====== RECORD SET ======

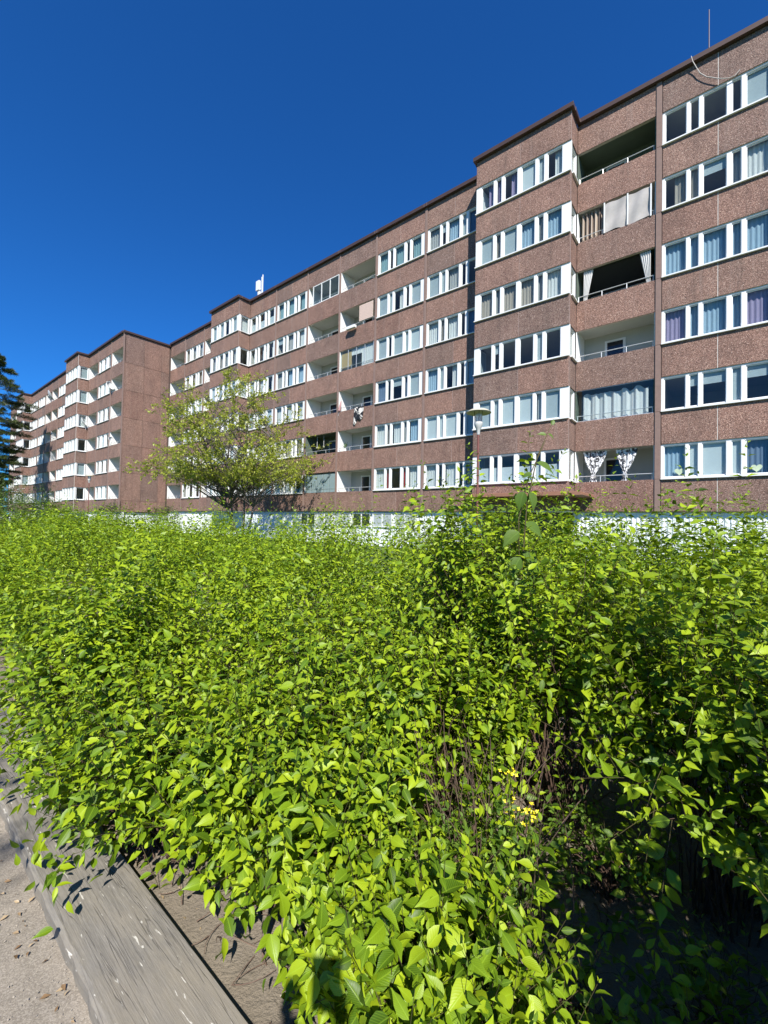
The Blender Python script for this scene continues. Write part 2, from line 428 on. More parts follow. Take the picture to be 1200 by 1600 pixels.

======
====== RECORD SET ======

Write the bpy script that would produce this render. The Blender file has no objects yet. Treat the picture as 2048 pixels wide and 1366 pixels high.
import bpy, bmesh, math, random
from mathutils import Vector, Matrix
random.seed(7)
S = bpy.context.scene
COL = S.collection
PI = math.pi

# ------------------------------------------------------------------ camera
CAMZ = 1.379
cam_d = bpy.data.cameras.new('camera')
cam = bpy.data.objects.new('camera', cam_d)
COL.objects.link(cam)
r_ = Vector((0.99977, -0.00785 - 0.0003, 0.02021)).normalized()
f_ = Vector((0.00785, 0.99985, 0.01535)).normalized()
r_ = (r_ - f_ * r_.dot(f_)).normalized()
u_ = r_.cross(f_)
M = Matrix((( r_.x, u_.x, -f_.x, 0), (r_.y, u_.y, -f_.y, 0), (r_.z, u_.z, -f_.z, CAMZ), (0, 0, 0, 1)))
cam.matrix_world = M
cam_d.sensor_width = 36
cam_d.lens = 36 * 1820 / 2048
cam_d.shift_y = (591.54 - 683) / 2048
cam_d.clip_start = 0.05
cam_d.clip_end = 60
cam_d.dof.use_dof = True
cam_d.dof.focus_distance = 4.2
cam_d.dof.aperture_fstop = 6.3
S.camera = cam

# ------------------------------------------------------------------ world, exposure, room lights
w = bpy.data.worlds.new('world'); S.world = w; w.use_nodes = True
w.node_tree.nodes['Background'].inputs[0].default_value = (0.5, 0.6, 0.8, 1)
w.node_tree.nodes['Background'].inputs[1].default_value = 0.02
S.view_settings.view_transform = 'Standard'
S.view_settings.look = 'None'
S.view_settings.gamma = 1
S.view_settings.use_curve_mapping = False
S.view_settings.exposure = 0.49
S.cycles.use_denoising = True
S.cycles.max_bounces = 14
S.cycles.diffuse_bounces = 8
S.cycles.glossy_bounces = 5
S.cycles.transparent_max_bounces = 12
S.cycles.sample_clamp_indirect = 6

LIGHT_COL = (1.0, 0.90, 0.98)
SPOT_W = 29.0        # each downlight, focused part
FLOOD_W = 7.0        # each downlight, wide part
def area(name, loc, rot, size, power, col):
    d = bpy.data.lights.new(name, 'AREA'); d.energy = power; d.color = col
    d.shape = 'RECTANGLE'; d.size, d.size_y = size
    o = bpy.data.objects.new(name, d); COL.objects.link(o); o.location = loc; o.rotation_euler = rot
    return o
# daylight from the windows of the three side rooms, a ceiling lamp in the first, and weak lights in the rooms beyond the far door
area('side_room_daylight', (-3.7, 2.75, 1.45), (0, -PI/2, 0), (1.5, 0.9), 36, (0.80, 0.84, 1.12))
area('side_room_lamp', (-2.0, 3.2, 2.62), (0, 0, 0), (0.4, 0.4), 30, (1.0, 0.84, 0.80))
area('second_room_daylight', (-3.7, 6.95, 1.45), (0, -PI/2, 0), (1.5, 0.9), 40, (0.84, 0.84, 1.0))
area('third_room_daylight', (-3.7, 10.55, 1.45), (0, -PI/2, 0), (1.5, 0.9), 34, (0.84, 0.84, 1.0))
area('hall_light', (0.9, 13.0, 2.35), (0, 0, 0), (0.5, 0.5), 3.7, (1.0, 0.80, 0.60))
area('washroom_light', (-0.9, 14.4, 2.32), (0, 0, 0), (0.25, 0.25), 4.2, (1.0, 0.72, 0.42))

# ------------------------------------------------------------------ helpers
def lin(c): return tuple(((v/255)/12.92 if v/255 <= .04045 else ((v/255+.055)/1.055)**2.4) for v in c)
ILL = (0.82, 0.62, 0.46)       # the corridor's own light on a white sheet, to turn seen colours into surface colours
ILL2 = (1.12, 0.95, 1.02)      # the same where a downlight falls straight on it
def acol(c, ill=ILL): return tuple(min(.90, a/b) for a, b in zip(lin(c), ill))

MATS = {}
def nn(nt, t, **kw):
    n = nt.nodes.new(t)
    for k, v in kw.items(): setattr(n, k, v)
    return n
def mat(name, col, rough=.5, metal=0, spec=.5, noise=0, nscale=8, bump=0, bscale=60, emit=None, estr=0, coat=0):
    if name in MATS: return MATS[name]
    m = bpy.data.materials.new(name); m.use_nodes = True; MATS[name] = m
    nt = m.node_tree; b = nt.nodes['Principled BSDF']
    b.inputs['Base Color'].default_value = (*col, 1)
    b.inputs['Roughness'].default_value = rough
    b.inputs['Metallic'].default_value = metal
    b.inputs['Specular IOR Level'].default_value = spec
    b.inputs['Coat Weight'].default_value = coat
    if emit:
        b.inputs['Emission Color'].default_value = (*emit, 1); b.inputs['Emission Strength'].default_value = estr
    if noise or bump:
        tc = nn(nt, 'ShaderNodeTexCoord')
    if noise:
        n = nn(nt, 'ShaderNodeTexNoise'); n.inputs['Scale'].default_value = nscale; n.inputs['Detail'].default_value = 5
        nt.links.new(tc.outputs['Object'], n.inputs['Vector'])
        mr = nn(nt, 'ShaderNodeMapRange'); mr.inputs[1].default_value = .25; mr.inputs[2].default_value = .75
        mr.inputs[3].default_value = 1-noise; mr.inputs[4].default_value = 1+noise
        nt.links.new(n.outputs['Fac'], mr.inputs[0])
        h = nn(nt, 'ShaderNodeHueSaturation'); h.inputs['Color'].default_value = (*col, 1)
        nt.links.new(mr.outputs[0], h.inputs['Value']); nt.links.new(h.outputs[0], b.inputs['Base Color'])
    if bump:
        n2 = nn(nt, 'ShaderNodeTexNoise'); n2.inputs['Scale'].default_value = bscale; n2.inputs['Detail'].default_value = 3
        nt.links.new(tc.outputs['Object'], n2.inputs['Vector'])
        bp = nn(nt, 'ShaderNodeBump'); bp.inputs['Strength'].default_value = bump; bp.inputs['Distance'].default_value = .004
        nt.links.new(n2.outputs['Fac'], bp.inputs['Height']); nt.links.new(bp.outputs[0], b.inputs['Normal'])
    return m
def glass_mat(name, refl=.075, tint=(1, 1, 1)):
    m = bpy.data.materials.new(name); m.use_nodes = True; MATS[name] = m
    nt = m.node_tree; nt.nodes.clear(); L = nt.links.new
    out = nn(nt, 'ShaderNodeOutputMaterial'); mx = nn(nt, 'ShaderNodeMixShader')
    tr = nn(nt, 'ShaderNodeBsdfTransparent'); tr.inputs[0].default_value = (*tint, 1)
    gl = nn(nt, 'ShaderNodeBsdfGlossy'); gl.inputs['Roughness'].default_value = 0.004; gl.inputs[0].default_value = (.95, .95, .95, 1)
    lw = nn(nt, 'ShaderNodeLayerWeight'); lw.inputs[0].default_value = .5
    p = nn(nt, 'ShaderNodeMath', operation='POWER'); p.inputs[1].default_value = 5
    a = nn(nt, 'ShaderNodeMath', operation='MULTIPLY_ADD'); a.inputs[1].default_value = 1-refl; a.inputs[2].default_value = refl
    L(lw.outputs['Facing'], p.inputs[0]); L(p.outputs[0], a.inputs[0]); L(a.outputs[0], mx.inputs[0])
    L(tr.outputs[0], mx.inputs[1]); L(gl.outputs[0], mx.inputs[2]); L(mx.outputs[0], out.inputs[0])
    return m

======

- **WHAT NEEDS TO BE DONE**: Check each line above for the word "pixels" and give the number of lines that have it, nothing else.

- **RESPONSE TO THE TASK**: 2